As Deadline noted, the film’s tremendous take now places it as the number one domestic earner for a Wednesday through Sunday (beating Transformers: Revenge of the Fallen.) For just the three-day Easter weekend, it now ranks third domestically with $146 million, behind Batman v Superman: Dawn of Justice’s $181 million and Furious 7’s $161 million. All told, it’s a lotta coins for Universal, animation shingle Illumination, Nintendo, and 70-year-old Japanese game designer Shigeru Miyamoto, who is credited as one of the film’s producers. 
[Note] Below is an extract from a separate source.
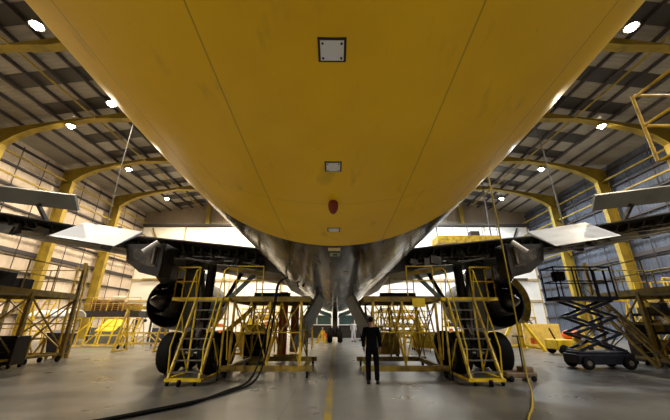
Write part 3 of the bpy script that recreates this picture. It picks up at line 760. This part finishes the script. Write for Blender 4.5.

Enthusiasm at the multiplex spread around this weekend, with a good showing for the Ben Affleck and Matt Damon project Air. While the movie is also centered on a beloved 1980s product, the Nike Air Jordan sneaker, this defiantly “for grown-ups” movie scored nicely with $20 million, a win for Amazon Studios and their first project to get an exclusive theatrical release. This is also the first movie out of the gate from the Bostonian pals’s new company Artists Equity. Warner Bros. is handling its international release, which brought in an additional $10.5 million, totaling $30.7, as per THR. Though these numbers are not Michael Jordan-sized, Deadline calls it “a great start” that also “provides a lot of hope for other distributors with similar fare.”

While Air was something of a swish with critics (a 92 percent at the up-or-down Rotten Tomatoes, and a score of 75 at the more nuanced Metacritic), one can not say the same for The Super Mario Bros. Movie, with its 56 percent and 47. Cinemascore, which polls exiting ticket buyers after the movie lets out, awarded an A to both pictures.